I’ve been running Ubuntu MATE on my old ThinkPad X220 for a while now, and I’m genuinely impressed by how lightweight and responsive it is. I’ve made a few tweaks like disabling unnecessary startup apps and switching to the Traditional panel layout, but I’m curious—what are your go-to tips for squeezing out more performance on aging hardware?
Also, side note I'm beginning to research for professional purposes and attempting to create a light-weight DevOps testing environment on this very same machine. Do you think Ubuntu MATE can run some of the Best DevOps Tools such as Jenkins, Docker, or Ansible without straining too much? Or would I be better off running those experiments on a newer system?
I'd greatly value any tips on performance tuning Ubuntu MATE along with your own experiences using it for light DevOps work. This community has always been really helpful, and I'm hoping to learn from you all!
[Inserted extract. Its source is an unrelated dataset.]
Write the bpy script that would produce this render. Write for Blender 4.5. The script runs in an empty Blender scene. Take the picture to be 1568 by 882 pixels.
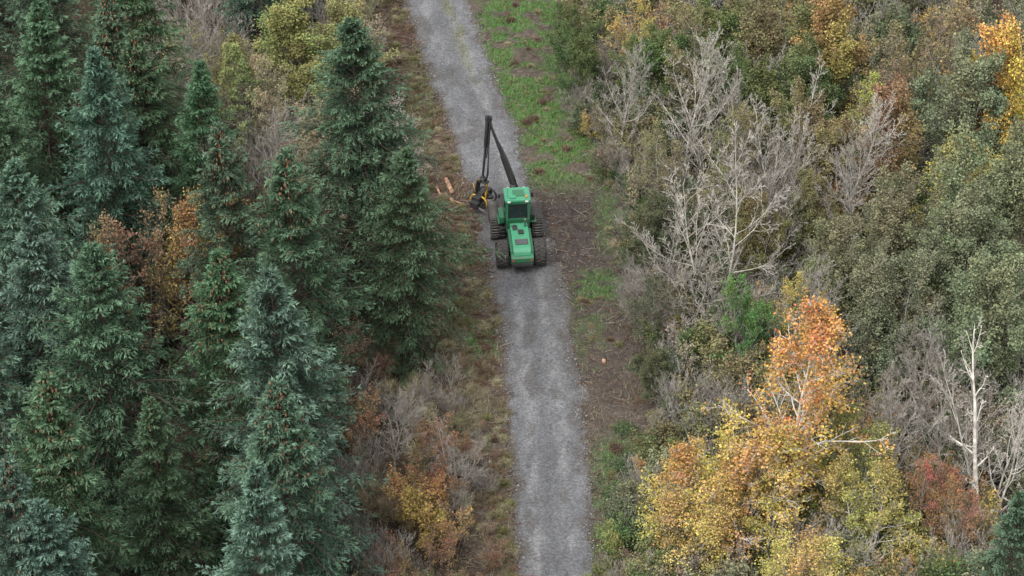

Welcome to the Ubuntu MATE community! I think you've already started the best way, and that's by reaching out here for tips and advice. I've been using Ubuntu MATE for a number of years, powering a Dell r710 server, and I continue to this day learning new things, including software and troubleshooting. Stick around, and the real experts will be gladly coming to your assistance!
You've done what I would recommend, start up apps and Traditional Panel. I also un-check Enable animations in MATE Tweak.
If you're storage constrained you can go through the installed apps and prune out the ones that you don't need or want. Besides storage you also save from updating the apps.
If you want to go low level I recommend using htop. It's a program you run from the terminal. It gives you a list of running processes that you can sort by memory and cpu usage.
Most Linux optimisation guides suggest things like changing vm.swappiness, enabling zswap (if you have the CPU), or tweaking browser cache settings (e.g. Firefox memory vs storage cache) ... but I've honestly not noticed a difference. That could be because I'm running modern hardware.
Telling Firefox to clean itself up is helpful after a long uptime (go to about:memory and select Minimize memory).
Some applications are leaking (e.g. brisk-menu, I think), so after a long uptime, a mate-panel --replace & then exit in a terminal can help tidy up some lost memory (or just reboot the computer).
I've run Docker on my MATE laptop for GitLab CI/CD, but not much else. It seems to handle it, but obviously the more intense the DevOps task, the more it's going to eat cores and impact performance for other tasks.